• SET TASK:
Each line of the material must be repeated precisely, with the pictures left out.

• DATA EXTRACT:

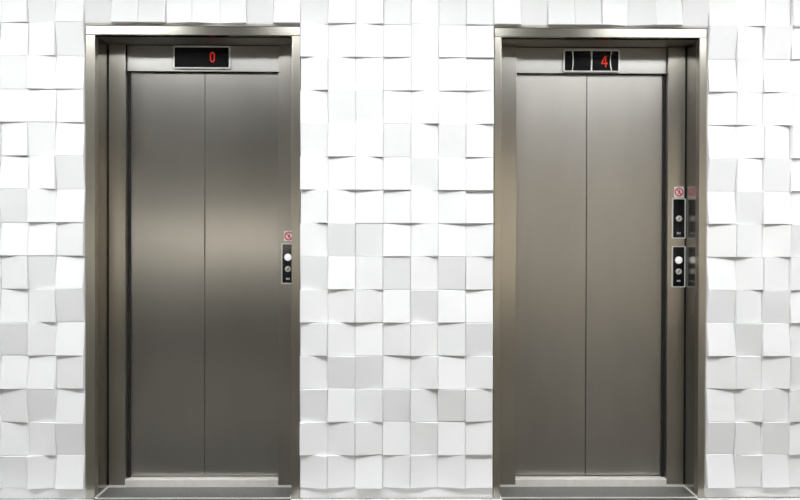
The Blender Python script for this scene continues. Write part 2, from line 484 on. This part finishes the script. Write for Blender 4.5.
# ------------------------------------------------------------------ prohibition stickers
def sign(cx, z0, w, h, label):
    t = empty('prohibition_sign', (cx, PANEL - .0004, z0), label, 'sign', 'prohibition signs over the call panels')
    link('sign_plate', prism_into(bmesh.new(), rounded_rect(0, h / 2, w, h, .002), -.0012, 0), M['sign_white'], t)
    R = w * .40
    bm = bmesh.new()
    circ = [(R * math.cos(a * math.pi / 16), h / 2 + R * math.sin(a * math.pi / 16)) for a in range(32)]
    stroke_into(bm, circ, .0062, -.0016, -.0012, closed=True)
    q = R * .70
    stroke_into(bm, [(-q, h / 2 + q), (q, h / 2 - q)], .0055, -.0018, -.0012)
    link('red_ring', bm, M['sign_red'], t)
    fg = bmesh.new()
    prism_into(fg, [(.003 * math.cos(a * math.pi / 6) + .001, h / 2 + .0105 + .003 * math.sin(a * math.pi / 6)) for a in range(12)], -.0015, -.0012)
    prism_into(fg, [(-.004, h / 2 + .006), (.006, h / 2 + .006), (.005, h / 2 - .004), (.008, h / 2 - .012), (.004, h / 2 - .012), (.001, h / 2 - .004), (-.003, h / 2 - .012), (-.006, h / 2 - .012), (-.003, h / 2 - .002)], -.0015, -.0012)
    link('pictogram', fg, M['sign_black'], t)
    return t
sign(1.406, 1.4155, .047, .053, 'small red and white prohibition sign above the two call panels of the right lift')
sign(-.493, 1.1985, .047, .049, 'small red and white prohibition sign above the single call panel of the left lift')

# ------------------------------------------------------------------ daylight outside, camera, colour
w = bpy.data.worlds.new('World'); SC.world = w; w.use_nodes = True
bg = w.node_tree.nodes['Background']
bg.inputs['Color'].default_value = (1, .94, .83, 1); bg.inputs['Strength'].default_value = 8.0

cam = bpy.data.cameras.new('camera'); co = bpy.data.objects.new('camera', cam); COL.objects.link(co)
cam.sensor_width = 36; cam.lens = 772 / 800 * 36
cam.shift_y = -5.3 / 800
cam.clip_start = .05
R = Matrix.Rotation(math.radians(-.7), 3, 'Z') @ Matrix.Rotation(math.radians(90 - .35), 3, 'X') @ Matrix.Rotation(math.radians(.14), 3, 'Z')
co.rotation_euler = R.to_euler(); co.location = (0, -3.6, 1.205)
SC.camera = co
SC.view_settings.view_transform = 'Standard'; SC.view_settings.look = 'None'
SC.view_settings.gamma = 1; SC.view_settings.use_curve_mapping = False
SC.view_settings.exposure = 0.05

• TASK OUTPUT:
The Blender Python script for this scene continues. Write part 2, from line 484 on. This part finishes the script. Write for Blender 4.5.
# ------------------------------------------------------------------ prohibition stickers
def sign(cx, z0, w, h, label):
    t = empty('prohibition_sign', (cx, PANEL - .0004, z0), label, 'sign', 'prohibition signs over the call panels')
    link('sign_plate', prism_into(bmesh.new(), rounded_rect(0, h / 2, w, h, .002), -.0012, 0), M['sign_white'], t)
    R = w * .40
    bm = bmesh.new()
    circ = [(R * math.cos(a * math.pi / 16), h / 2 + R * math.sin(a * math.pi / 16)) for a in range(32)]
    stroke_into(bm, circ, .0062, -.0016, -.0012, closed=True)
    q = R * .70
    stroke_into(bm, [(-q, h / 2 + q), (q, h / 2 - q)], .0055, -.0018, -.0012)
    link('red_ring', bm, M['sign_red'], t)
    fg = bmesh.new()
    prism_into(fg, [(.003 * math.cos(a * math.pi / 6) + .001, h / 2 + .0105 + .003 * math.sin(a * math.pi / 6)) for a in range(12)], -.0015, -.0012)
    prism_into(fg, [(-.004, h / 2 + .006), (.006, h / 2 + .006), (.005, h / 2 - .004), (.008, h / 2 - .012), (.004, h / 2 - .012), (.001, h / 2 - .004), (-.003, h / 2 - .012), (-.006, h / 2 - .012), (-.003, h / 2 - .002)], -.0015, -.0012)
    link('pictogram', fg, M['sign_black'], t)
    return t
sign(1.406, 1.4155, .047, .053, 'small red and white prohibition sign above the two call panels of the right lift')
sign(-.493, 1.1985, .047, .049, 'small red and white prohibition sign above the single call panel of the left lift')

# ------------------------------------------------------------------ daylight outside, camera, colour
w = bpy.data.worlds.new('World'); SC.world = w; w.use_nodes = True
bg = w.node_tree.nodes['Background']
bg.inputs['Color'].default_value = (1, .94, .83, 1); bg.inputs['Strength'].default_value = 8.0

cam = bpy.data.cameras.new('camera'); co = bpy.data.objects.new('camera', cam); COL.objects.link(co)
cam.sensor_width = 36; cam.lens = 772 / 800 * 36
cam.shift_y = -5.3 / 800
cam.clip_start = .05
R = Matrix.Rotation(math.radians(-.7), 3, 'Z') @ Matrix.Rotation(math.radians(90 - .35), 3, 'X') @ Matrix.Rotation(math.radians(.14), 3, 'Z')
co.rotation_euler = R.to_euler(); co.location = (0, -3.6, 1.205)
SC.camera = co
SC.view_settings.view_transform = 'Standard'; SC.view_settings.look = 'None'
SC.view_settings.gamma = 1; SC.view_settings.use_curve_mapping = False
SC.view_settings.exposure = 0.05